**REQUIRED WORK**
Copy out the whole listing exactly as written, leaving the pictures behind.

**DATA BLOCK**
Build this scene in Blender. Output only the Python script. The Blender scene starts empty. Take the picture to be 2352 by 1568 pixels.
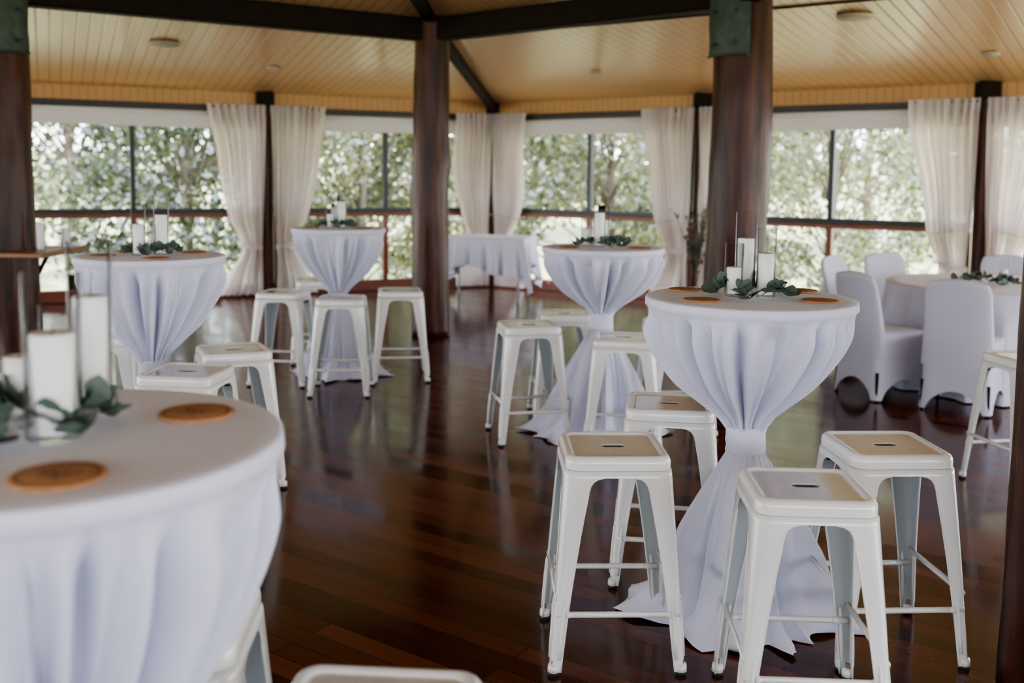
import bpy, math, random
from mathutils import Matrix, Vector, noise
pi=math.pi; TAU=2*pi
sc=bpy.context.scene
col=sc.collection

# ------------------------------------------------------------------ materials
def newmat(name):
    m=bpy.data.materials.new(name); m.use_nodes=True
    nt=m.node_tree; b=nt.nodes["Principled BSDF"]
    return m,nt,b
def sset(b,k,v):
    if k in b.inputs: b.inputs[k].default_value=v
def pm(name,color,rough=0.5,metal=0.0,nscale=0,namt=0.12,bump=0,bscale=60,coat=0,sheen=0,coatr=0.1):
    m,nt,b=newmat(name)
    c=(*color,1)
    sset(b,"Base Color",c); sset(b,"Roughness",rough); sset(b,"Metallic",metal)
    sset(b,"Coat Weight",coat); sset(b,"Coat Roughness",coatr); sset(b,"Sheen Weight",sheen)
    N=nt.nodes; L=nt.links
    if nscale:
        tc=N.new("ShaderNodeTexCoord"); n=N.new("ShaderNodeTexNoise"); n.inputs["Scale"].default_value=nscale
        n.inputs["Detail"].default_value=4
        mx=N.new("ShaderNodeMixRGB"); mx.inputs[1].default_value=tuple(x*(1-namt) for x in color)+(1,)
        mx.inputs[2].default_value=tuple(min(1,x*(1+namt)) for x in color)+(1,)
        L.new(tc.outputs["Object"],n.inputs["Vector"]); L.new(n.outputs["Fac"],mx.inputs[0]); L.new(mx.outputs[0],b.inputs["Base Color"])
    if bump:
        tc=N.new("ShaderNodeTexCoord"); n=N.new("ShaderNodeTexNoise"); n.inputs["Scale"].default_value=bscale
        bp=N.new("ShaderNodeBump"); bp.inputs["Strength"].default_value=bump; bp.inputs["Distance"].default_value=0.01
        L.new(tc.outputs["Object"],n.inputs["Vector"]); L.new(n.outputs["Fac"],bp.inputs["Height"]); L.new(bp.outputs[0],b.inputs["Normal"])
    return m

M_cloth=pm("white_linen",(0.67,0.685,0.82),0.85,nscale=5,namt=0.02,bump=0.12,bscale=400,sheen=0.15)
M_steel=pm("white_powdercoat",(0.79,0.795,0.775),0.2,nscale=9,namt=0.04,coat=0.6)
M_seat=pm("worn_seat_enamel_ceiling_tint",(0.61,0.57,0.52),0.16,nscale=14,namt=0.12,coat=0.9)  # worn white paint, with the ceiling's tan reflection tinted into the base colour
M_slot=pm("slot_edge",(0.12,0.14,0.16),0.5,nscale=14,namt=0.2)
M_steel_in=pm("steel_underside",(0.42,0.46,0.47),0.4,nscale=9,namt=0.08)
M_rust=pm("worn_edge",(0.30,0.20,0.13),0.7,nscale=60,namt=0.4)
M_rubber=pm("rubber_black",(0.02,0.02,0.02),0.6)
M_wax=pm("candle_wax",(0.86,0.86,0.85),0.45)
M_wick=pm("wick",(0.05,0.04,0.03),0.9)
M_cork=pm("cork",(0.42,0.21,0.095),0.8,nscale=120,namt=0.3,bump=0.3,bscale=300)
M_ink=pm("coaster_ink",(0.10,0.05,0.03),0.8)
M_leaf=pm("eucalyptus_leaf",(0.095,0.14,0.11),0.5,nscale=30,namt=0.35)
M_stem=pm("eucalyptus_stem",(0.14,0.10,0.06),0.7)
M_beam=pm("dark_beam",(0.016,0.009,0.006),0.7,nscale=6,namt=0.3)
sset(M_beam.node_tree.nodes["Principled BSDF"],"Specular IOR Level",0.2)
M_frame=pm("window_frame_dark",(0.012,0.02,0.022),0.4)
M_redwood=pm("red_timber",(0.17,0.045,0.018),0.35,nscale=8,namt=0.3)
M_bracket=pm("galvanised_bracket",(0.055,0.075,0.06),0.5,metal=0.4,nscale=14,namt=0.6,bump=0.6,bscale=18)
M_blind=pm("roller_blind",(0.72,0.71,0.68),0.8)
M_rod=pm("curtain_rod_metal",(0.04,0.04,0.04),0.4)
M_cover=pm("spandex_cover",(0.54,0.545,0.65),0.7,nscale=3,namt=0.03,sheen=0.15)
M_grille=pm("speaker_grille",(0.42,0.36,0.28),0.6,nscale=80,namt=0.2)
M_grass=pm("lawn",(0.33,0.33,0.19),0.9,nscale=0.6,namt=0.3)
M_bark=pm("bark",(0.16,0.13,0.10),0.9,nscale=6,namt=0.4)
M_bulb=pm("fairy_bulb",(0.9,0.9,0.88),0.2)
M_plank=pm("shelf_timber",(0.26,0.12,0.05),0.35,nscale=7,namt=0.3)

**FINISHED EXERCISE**
Build this scene in Blender. Output only the Python script. The Blender scene starts empty. Take the picture to be 2352 by 1568 pixels.
import bpy, math, random
from mathutils import Matrix, Vector, noise
pi=math.pi; TAU=2*pi
sc=bpy.context.scene
col=sc.collection

# ------------------------------------------------------------------ materials
def newmat(name):
    m=bpy.data.materials.new(name); m.use_nodes=True
    nt=m.node_tree; b=nt.nodes["Principled BSDF"]
    return m,nt,b
def sset(b,k,v):
    if k in b.inputs: b.inputs[k].default_value=v
def pm(name,color,rough=0.5,metal=0.0,nscale=0,namt=0.12,bump=0,bscale=60,coat=0,sheen=0,coatr=0.1):
    m,nt,b=newmat(name)
    c=(*color,1)
    sset(b,"Base Color",c); sset(b,"Roughness",rough); sset(b,"Metallic",metal)
    sset(b,"Coat Weight",coat); sset(b,"Coat Roughness",coatr); sset(b,"Sheen Weight",sheen)
    N=nt.nodes; L=nt.links
    if nscale:
        tc=N.new("ShaderNodeTexCoord"); n=N.new("ShaderNodeTexNoise"); n.inputs["Scale"].default_value=nscale
        n.inputs["Detail"].default_value=4
        mx=N.new("ShaderNodeMixRGB"); mx.inputs[1].default_value=tuple(x*(1-namt) for x in color)+(1,)
        mx.inputs[2].default_value=tuple(min(1,x*(1+namt)) for x in color)+(1,)
        L.new(tc.outputs["Object"],n.inputs["Vector"]); L.new(n.outputs["Fac"],mx.inputs[0]); L.new(mx.outputs[0],b.inputs["Base Color"])
    if bump:
        tc=N.new("ShaderNodeTexCoord"); n=N.new("ShaderNodeTexNoise"); n.inputs["Scale"].default_value=bscale
        bp=N.new("ShaderNodeBump"); bp.inputs["Strength"].default_value=bump; bp.inputs["Distance"].default_value=0.01
        L.new(tc.outputs["Object"],n.inputs["Vector"]); L.new(n.outputs["Fac"],bp.inputs["Height"]); L.new(bp.outputs[0],b.inputs["Normal"])
    return m

M_cloth=pm("white_linen",(0.67,0.685,0.82),0.85,nscale=5,namt=0.02,bump=0.12,bscale=400,sheen=0.15)
M_steel=pm("white_powdercoat",(0.79,0.795,0.775),0.2,nscale=9,namt=0.04,coat=0.6)
M_seat=pm("worn_seat_enamel_ceiling_tint",(0.61,0.57,0.52),0.16,nscale=14,namt=0.12,coat=0.9)  # worn white paint, with the ceiling's tan reflection tinted into the base colour
M_slot=pm("slot_edge",(0.12,0.14,0.16),0.5,nscale=14,namt=0.2)
M_steel_in=pm("steel_underside",(0.42,0.46,0.47),0.4,nscale=9,namt=0.08)
M_rust=pm("worn_edge",(0.30,0.20,0.13),0.7,nscale=60,namt=0.4)
M_rubber=pm("rubber_black",(0.02,0.02,0.02),0.6)
M_wax=pm("candle_wax",(0.86,0.86,0.85),0.45)
M_wick=pm("wick",(0.05,0.04,0.03),0.9)
M_cork=pm("cork",(0.42,0.21,0.095),0.8,nscale=120,namt=0.3,bump=0.3,bscale=300)
M_ink=pm("coaster_ink",(0.10,0.05,0.03),0.8)
M_leaf=pm("eucalyptus_leaf",(0.095,0.14,0.11),0.5,nscale=30,namt=0.35)
M_stem=pm("eucalyptus_stem",(0.14,0.10,0.06),0.7)
M_beam=pm("dark_beam",(0.016,0.009,0.006),0.7,nscale=6,namt=0.3)
sset(M_beam.node_tree.nodes["Principled BSDF"],"Specular IOR Level",0.2)
M_frame=pm("window_frame_dark",(0.012,0.02,0.022),0.4)
M_redwood=pm("red_timber",(0.17,0.045,0.018),0.35,nscale=8,namt=0.3)
M_bracket=pm("galvanised_bracket",(0.055,0.075,0.06),0.5,metal=0.4,nscale=14,namt=0.6,bump=0.6,bscale=18)
M_blind=pm("roller_blind",(0.72,0.71,0.68),0.8)
M_rod=pm("curtain_rod_metal",(0.04,0.04,0.04),0.4)
M_cover=pm("spandex_cover",(0.54,0.545,0.65),0.7,nscale=3,namt=0.03,sheen=0.15)
M_grille=pm("speaker_grille",(0.42,0.36,0.28),0.6,nscale=80,namt=0.2)
M_grass=pm("lawn",(0.33,0.33,0.19),0.9,nscale=0.6,namt=0.3)
M_bark=pm("bark",(0.16,0.13,0.10),0.9,nscale=6,namt=0.4)
M_bulb=pm("fairy_bulb",(0.9,0.9,0.88),0.2)
M_plank=pm("shelf_timber",(0.26,0.12,0.05),0.35,nscale=7,namt=0.3)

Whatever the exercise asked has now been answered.